Table 3: proportion of total budget expenditure relative to the total budget

Proportion of expenditure (%) 2018–19
Broadcasting  0.3  0.3  0.3  0.3  0.3
Arts and cultural heritage  0.3  0.3  0.3  0.3  0.2
Sport and recreation  0.1  0.1  0.1  0.1  0.1
National estate and parks  0.1  0.1  0.1  0.1  0.1
Total  0.8  0.8  0.7  0.7  0.7

Note: Figures may not add due to rounding

Source: Parliamentary Library.

[1].          See Appendix 1.

[2].     For more detail see T Wils, ‘Funding for the national broadcasters’, Budget review 2018–19, Research paper series, 2017–18, Parliamentary Library, Canberra, 2018.

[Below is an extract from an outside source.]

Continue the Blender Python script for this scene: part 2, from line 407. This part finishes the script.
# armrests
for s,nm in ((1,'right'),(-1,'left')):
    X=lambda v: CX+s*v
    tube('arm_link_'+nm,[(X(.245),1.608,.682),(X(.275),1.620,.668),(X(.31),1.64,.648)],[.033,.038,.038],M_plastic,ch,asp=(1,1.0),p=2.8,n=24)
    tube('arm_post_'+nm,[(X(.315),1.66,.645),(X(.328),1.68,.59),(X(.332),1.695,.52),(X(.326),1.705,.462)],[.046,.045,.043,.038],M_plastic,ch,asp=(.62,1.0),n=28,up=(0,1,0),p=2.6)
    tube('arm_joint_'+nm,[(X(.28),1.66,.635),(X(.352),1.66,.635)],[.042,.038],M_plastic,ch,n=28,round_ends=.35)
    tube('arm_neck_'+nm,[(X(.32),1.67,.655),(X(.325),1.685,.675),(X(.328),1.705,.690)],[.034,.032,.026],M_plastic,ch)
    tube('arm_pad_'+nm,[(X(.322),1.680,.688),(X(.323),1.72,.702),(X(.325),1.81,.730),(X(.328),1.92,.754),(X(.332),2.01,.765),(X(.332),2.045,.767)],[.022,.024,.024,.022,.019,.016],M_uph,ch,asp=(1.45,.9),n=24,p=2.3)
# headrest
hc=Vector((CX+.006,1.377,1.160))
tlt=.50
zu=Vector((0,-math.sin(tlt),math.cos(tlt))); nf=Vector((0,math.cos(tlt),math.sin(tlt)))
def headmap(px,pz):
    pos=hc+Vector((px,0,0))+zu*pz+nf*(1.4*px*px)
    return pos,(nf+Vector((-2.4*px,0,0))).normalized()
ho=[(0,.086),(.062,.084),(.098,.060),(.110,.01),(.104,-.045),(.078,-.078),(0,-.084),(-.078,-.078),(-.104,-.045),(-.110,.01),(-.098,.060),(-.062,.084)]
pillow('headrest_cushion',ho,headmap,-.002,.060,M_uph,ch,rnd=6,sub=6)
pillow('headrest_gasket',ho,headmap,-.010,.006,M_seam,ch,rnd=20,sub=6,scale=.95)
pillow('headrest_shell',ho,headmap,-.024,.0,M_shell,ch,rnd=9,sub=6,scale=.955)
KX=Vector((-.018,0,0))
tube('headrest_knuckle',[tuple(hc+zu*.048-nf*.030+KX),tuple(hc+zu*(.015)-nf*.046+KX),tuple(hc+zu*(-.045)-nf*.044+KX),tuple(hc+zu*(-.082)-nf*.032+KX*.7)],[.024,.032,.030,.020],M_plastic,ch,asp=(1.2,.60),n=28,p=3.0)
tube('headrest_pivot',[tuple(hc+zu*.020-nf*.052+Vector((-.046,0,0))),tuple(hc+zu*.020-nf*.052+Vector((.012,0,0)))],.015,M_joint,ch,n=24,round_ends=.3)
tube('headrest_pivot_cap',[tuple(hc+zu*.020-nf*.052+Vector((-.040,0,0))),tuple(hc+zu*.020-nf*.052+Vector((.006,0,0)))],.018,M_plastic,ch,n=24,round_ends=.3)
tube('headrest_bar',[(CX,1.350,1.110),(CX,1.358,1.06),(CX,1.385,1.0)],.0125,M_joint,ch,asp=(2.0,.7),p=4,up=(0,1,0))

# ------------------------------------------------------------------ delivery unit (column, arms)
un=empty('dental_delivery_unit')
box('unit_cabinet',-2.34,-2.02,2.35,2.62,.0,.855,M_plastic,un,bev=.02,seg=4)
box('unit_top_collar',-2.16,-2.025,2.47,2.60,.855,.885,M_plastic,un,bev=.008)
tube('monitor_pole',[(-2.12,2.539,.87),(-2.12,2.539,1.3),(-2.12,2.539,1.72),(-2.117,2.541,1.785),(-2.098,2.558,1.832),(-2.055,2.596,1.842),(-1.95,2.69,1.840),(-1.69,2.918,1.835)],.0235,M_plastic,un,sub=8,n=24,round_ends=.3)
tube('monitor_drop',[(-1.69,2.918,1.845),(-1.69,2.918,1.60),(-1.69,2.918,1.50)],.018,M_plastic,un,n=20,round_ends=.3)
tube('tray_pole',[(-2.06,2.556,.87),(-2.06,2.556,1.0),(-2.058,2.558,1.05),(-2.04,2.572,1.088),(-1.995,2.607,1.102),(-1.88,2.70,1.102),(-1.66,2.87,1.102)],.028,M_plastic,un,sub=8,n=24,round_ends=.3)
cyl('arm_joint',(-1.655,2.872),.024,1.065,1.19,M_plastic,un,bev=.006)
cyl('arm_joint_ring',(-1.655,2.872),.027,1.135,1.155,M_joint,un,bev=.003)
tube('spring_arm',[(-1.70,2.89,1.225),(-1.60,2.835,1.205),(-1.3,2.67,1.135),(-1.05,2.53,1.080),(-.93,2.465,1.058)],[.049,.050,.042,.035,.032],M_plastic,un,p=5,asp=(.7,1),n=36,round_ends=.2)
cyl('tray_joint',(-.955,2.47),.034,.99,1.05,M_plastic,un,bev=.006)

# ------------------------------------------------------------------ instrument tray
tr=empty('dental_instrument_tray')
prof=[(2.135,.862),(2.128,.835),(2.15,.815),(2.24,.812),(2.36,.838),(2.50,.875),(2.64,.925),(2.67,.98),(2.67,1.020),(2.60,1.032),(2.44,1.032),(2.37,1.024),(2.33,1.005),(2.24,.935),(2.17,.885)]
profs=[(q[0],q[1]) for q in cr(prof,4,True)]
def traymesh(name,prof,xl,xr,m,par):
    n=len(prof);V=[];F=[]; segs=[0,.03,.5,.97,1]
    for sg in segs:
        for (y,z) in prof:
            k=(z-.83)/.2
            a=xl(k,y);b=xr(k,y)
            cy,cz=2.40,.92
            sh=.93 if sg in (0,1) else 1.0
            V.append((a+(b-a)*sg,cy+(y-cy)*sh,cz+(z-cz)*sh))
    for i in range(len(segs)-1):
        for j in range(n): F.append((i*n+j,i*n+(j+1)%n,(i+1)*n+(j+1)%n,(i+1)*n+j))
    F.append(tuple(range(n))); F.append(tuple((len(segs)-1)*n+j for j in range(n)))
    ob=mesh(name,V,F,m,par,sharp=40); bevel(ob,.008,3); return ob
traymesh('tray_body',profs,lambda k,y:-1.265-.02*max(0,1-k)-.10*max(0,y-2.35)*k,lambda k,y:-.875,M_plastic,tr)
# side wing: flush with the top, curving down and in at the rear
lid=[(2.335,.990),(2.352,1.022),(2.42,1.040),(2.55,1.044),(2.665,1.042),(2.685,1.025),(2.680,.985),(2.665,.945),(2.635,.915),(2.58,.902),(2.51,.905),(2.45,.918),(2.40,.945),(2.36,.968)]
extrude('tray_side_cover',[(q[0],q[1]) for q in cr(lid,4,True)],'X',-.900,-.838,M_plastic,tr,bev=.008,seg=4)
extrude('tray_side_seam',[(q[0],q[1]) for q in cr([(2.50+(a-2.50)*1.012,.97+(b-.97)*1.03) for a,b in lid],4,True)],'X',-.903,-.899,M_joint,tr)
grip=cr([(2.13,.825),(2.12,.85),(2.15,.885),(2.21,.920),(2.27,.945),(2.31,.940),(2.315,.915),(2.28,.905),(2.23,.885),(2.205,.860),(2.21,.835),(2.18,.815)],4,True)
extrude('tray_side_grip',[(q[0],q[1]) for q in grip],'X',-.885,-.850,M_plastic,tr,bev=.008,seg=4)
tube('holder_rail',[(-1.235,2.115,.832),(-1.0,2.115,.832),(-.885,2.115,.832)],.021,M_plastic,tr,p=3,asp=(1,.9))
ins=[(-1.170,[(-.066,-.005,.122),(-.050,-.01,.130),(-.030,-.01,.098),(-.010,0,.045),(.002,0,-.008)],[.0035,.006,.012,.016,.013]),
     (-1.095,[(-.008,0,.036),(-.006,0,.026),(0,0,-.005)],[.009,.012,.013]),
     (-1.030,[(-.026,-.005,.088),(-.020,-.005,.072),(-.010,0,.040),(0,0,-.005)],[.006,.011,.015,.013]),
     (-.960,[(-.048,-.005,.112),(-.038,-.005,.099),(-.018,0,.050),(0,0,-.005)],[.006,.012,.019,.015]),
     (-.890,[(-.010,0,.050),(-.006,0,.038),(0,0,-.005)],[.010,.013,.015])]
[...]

[3].          For background context to the legislation see the Parliamentary Library’s Bills Digest: R Jolly, Communications Legislation Amendment (SBS Advertising Flexibility and Other Measures ) Bill 2015,95, 2014–15, Parliamentary Library, Canberra, 2015.

[4].          Australian Government, Portfolio Budget Statements 2016–17: budget related paper no.13, Communications and the Arts Portfolio, p. 323.

[5].          See Australian Government, Budget strategy and outlook: budget paper no. 1 2018–19, p. 6–31 and Australian Government, Budget strategy and outlook: budget paper no.1, 2019–20, pp. 5–30.

[6].          For more information and context see International film investment in Australia: the Location Incentive Funding Program.

[7].          See Australian Government, 2015-16 Mid-Year Economic and Fiscal Outlook.